C’est un film monstre qui sort le 15 février chez Carlotta Films, en version remastérisée Blu-Ray/DVD. Monstre, L’Étang du Démon (1979) l’est bien sûr pour les créatures cauchemardesques qu’il met en scène.

Mais surtout parce que Masahiro Shinoda (Silence, 1972), son démiurge infernal, a construit avec L’Étang du Démon une œuvre aux proportions dantesques, révolutionnaire hier et transcendant encore le(s) genre(s) aujourd’hui.

En 1913, dans une province reculée et forestière du Japon, réside une petite communauté de villageois. À sa tête règne spirituellement un couple, Akira (Gō Katō) et Yuri (Bandō Tamasaburō), qui s’attache à respecter scrupuleusement une coutume ancestrale : faire sonner régulièrement la cloche du village. Sans ce rituel, raconte la légende, le dragon tapi au fond de l’étang se réveillerait. Mais cette croyance n’est que superstition pour l’étranger venu de la ville, le professeur Yamasawa (Tsutomu Yamazaki).

L’Étang du Démon
© Carlotta Films

La forme de l’eau

Certes, a priori, le scénario mollement énoncé ci-dessus n’a pas de quoi mettre le feu au lac. Il est adapté d’un classique du théâtre kabuki, et semblerait presque surfer opportunément sur les grands succès du yuri-eiga (le film de fantômes japonais) comme Les Contes de la lune vague après la pluie (Mizoguchi, 1953) ou Kwaidan (Kobayashi, 1964). Nos soupçons tombent à l’eau : la nouvelle vague cinématographique dont Shinoda est le héraut, et qu’il s’apprête à faire déferler sur le cinéma japonais avec cet Étang du Démon, est un tsunami aux dimensions fukushima-esque.

Oh bien sûr, au début, tout ceci semble très classique. Dans des décors de studios typiques de l’ancien, Shinoda rend hommage au théâtre , ses riches costumes, son esthétique onirique – et aussi quelque peu kitsch. Les lumières, délicates et surréelles, soulignent des surcadrages organiques formés par les éléments de la nature. La photographie, à la colorimétrie lorgnant vers le sépia, affiche une belle définition, tout en gardant son atmosphère un peu cotonneuse dont raffolaient les chefs-opérateurs des années 70. Tout juste observe-t-on une qualité de restauration relativement inégale sur toute la durée du film, comme si la vénérable bobine 35mm n’avait pas pu être rénovée de la même manière sur toute sa longueur.
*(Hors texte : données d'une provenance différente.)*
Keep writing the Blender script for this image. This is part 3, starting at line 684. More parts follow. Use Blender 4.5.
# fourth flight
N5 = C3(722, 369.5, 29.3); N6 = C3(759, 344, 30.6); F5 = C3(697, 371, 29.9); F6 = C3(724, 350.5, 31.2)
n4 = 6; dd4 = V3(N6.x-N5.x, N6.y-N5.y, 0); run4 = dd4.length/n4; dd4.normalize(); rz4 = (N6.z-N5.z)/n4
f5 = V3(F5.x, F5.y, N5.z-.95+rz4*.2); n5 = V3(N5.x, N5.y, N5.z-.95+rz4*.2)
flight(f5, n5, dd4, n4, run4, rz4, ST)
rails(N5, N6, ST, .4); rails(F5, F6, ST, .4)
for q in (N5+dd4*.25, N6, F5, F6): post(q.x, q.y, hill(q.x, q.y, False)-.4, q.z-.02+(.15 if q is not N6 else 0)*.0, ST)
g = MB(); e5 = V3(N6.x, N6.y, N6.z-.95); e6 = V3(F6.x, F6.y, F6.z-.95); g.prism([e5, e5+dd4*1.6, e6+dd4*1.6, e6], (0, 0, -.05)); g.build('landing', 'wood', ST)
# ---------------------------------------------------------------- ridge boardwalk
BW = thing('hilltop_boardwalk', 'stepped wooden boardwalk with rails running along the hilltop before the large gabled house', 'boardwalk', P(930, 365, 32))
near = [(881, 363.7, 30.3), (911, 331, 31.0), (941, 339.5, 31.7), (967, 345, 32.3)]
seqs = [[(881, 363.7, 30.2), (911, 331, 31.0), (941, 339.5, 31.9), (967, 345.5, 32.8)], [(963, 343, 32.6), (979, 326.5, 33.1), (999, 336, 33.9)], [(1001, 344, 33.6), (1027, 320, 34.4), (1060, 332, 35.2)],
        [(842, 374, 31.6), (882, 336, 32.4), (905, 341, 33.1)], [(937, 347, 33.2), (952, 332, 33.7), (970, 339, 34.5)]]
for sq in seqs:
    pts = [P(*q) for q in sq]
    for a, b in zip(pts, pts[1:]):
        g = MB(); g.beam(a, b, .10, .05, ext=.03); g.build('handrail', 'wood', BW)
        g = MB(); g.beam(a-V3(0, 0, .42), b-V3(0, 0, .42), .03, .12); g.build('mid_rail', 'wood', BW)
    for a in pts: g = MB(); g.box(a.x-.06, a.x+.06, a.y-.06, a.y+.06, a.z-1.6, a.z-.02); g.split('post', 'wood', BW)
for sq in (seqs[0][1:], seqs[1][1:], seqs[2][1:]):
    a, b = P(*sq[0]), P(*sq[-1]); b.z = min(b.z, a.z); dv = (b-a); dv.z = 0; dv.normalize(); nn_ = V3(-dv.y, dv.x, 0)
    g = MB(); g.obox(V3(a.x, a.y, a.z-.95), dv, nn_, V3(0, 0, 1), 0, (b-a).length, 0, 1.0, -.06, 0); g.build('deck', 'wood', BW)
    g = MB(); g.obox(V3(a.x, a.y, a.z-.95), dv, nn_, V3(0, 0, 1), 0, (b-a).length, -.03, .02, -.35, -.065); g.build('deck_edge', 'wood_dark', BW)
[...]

Et puis, à mesure que l’Étang s’étend, Shinoda jette des pavés dans la mare. Cela débute par quelques entorses à la bienséance cinématographique, en témoignent ces zooms et décadrages brutaux, typiques de la révolution formelle à l’œuvre à l’époque. Cela se poursuit pas cette envoûtante bande-son synthétique, anachronique et dissonante. Progressivement le métrage quitte ses studios pour des décors naturels, les codes conventionnels pour ceux d’avant-garde. Comme si le film, lui-même devenu reptile, entamait sa mue.
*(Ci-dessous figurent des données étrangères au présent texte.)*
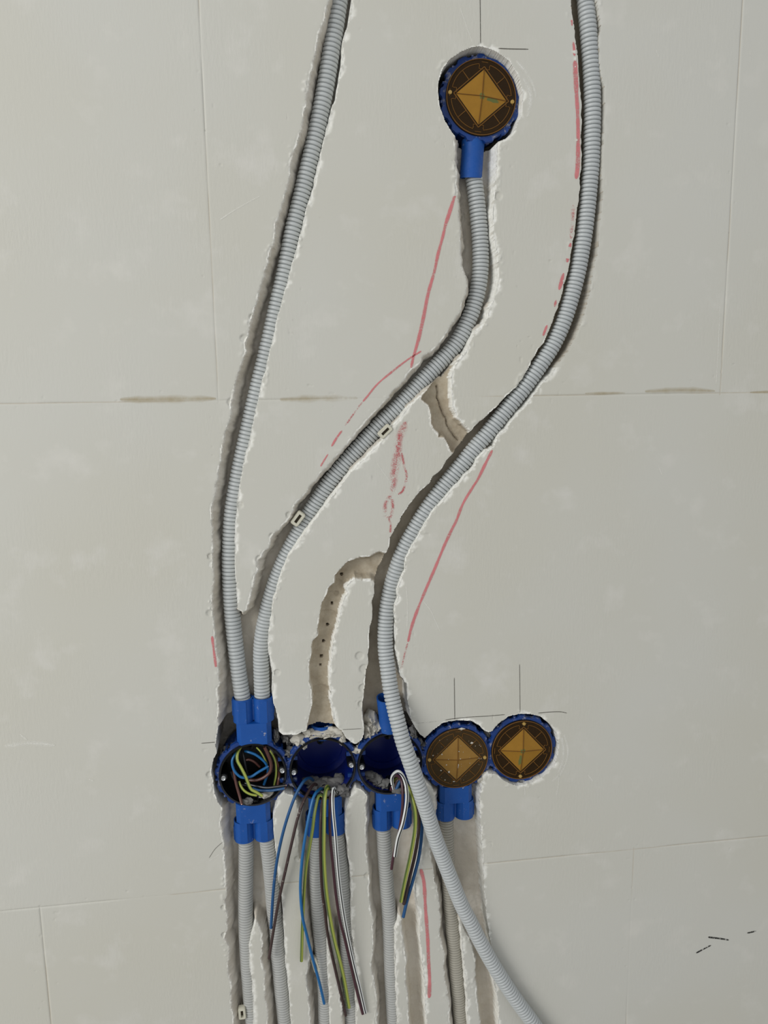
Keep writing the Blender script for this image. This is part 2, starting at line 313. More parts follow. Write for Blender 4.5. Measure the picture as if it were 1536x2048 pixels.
TOP_hole = [(958, 92), (976, 96), (994, 104), (1019, 122.5), (1035, 150), (1046, 185), (1044, 222), (1031, 258), (1010, 278), (995, 284), (960, 290), (908, 270), (889.6, 241), (879, 210), (876, 185), (877, 164), (885, 139), (900, 118), (925, 102), (946, 94)]
ROW = [(436, 1453), (470, 1440), (540, 1440), (557, 1463), (565.5, 1470), (592, 1469), (605, 1464), (640, 1455), (682, 1460), (691, 1474), (702, 1485), (710, 1488), (718.6, 1485), (725, 1475), (730, 1462), (780, 1440), (823, 1442), (830, 1456), (840.6, 1469), (849, 1476), (856, 1470), (865, 1461), (886, 1446), (912, 1440.6), (938, 1441), (956, 1449), (969, 1461), (979, 1464), (985, 1462), (995, 1449), (1016, 1433), (1039.6, 1428), (1060, 1427.6), (1081, 1433), (1099.5, 1449), (1112.5, 1467), (1117, 1490.6), (1115, 1511.5), (1107, 1532), (1088, 1552), (1060, 1566), (1034, 1572), (1013.5, 1565), (992.7, 1549), (977, 1547), (966.7, 1556), (961.5, 1584), (915, 1600), (868, 1585), (862, 1572), (852, 1563), (845, 1575), (822, 1600), (780, 1605), (740, 1600), (733, 1590), (722, 1578), (712, 1575), (703, 1588), (693, 1610), (650, 1620), (600, 1612), (586, 1590), (569, 1586), (556, 1597), (550, 1615), (500, 1625), (442, 1614), (435, 1604), (429, 1585), (426, 1567), (422, 1541), (426, 1519), (434, 1507), (431, 1482)]
CH1 = [(430, 1590), (442, 1614), (441, 1636), (442.5, 1666), (446, 1700), (450, 1740), (453, 1780), (449, 1800), (454, 1850), (449, 1872), (455, 1900), (457, 1950), (462, 1975), (460, 2000), (466, 2048), (478, 2300), (520, 2300), (507, 2048), (506, 2020), (505.5, 1988.5), (503, 1962.5), (500, 1936), (497.7, 1897), (504, 1871), (512, 1845), (521, 1858), (524, 1884), (521, 1921), (529, 1949.5), (527.6, 1988.5), (533, 2014.6), (535, 2048), (550, 2300), (598, 2300), (582, 2048), (580, 2014.6), (577, 1978), (572, 1931), (569, 1884), (566.7, 1845), (564, 1796), (556, 1754), (552, 1710), (548.4, 1671), (546.5, 1659), (548, 1630), (553, 1604), (545, 1590)]
CH2 = [(590, 1595), (592, 1607), (597, 1628), (595, 1658), (597, 1687), (595, 1708), (602, 1732), (603, 1780), (608, 1820), (611, 1858), (616, 1884), (619, 1910), (611, 1955), (616, 1988), (621, 2048), (634, 2300), (672, 2300), (660, 2048), (658, 1988.5), (655, 1936.5), (654, 1889.6), (658, 1858), (664, 1880), (673, 1931), (676, 1975), (682.5, 2014), (684, 2048), (695, 2300), (728, 2300), (712.5, 2048), (711, 1988.5), (714, 1949), (707, 1900), (703, 1863.5), (703, 1806), (702, 1754), (697, 1715), (693, 1676), (690.5, 1650), (692.5, 1620), (700, 1595)]
CH3 = [(735, 1585), (731, 1609), (733, 1638), (731, 1669), (732, 1706), (737, 1745.6), (738.5, 1806), (746, 1845), (746, 1897), (741, 1936), (749, 1962.5), (754, 2014.6), (752, 2048), (762, 2300), (812, 2300), (795.5, 2048), (794, 2014.6), (791.6, 1962.5), (790, 1910), (790, 1863.5), (801, 1837.5), (806, 1884), (811, 1923), (810, 1962), (815, 2001), (817.6, 2048), (830, 2300), (872, 2300), (854, 2048), (850, 2014.6), (850, 1975.5), (845, 1923), (841, 1884), (838.5, 1837.5), (832, 1780), (830.7, 1741), (838.5, 1728), (840, 1700), (842, 1640), (845, 1570)]
CH4 = [(862, 1565), (868, 1590), (868, 1620), (862, 1660), (858, 1697), (863, 1718), (866, 1754), (876, 1785), (879, 1832), (879, 1871), (889, 1910), (886.7, 1936.5), (893, 1975.5), (900, 2048), (915, 2300), (955, 2300), (936, 2048), (933.5, 1988.5), (929.6, 1949.5), (926, 1910), (922, 1871), (920.5, 1843), (941, 1884), (949, 1923), (949, 1949.5), (952, 1988.5), (958, 2048), (975, 2300), (1020, 2300), (997, 2048), (997, 2014.6), (992, 1988.5), (988, 1962.5), (983, 1897), (978, 1871), (974, 1832), (968.7, 1780), (965, 1715), (961, 1650), (959, 1610), (961.5, 1580)]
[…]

50% Bioman, 50% Queer, 100% Culte

D’une situation initiale largement contemplative et relativement statique, L’Étang du Démon progressivement change de forme. C’était un roman pastoral, une Mare au Diable nippone, draguant gentiment les fonds du triangle amoureux ? Il devient une fresque animiste et panthéiste, un proto-Miyazaki folklorique et étonnant, où les monstres de la nature ne sont pas forcément ceux que l’on croit. C’était un lent chambara aux dialogues lancinants et parfois « chambarassants » ? Il devient un film catastrophe spectaculaire, à l’action digne d’une superproduction hollywoodienne, arrosée par les effets spéciaux de la fine-fleur des spécialistes locaux, ayant travaillé sur les combats de Godzilla et plus tard, pour ceux des Bioman.
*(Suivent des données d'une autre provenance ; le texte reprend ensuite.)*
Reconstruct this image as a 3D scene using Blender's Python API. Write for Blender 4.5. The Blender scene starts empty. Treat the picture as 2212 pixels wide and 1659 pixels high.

Ce changement progressif de genre n’est pas le seul. Bandō Tamasaburō, légende du kabuki qui joue l’héroïne – et princesse – Yuri, est un onnagata : un comédien masculin jouant un personnage féminin. « Wokisme » ? Involontaire, en vérité. Jadis, les femmes étant exclues du théâtre traditionnel, les hommes devaient jouer leur rôle. Ce patriarcat oppressif, objectivement néfaste, se métamorphose finalement sous nos yeux contemporains en une inclusion insoupçonnée, libertaire et moderne, faisant de L’Étang du Demon une œuvre accidentellement queer.

L’Étang du Démon
© Carlotta Films

Transgenre, le film de Masahiro Shinoda l’est donc absolument. Conservateur sur bien des plans puis farouchement progressiste, L’Étang du Démon déroutera aussi bien les spectateurs classiques – bousculés par le tournant de sa deuxième partie – que les modernes – assoupis par sa longue introduction théâtrale. Ceux qui sauront marier le nouveau monde et l’ancien, découvriront, tapie au fond de l’étang, une créature cinématographique légendaire.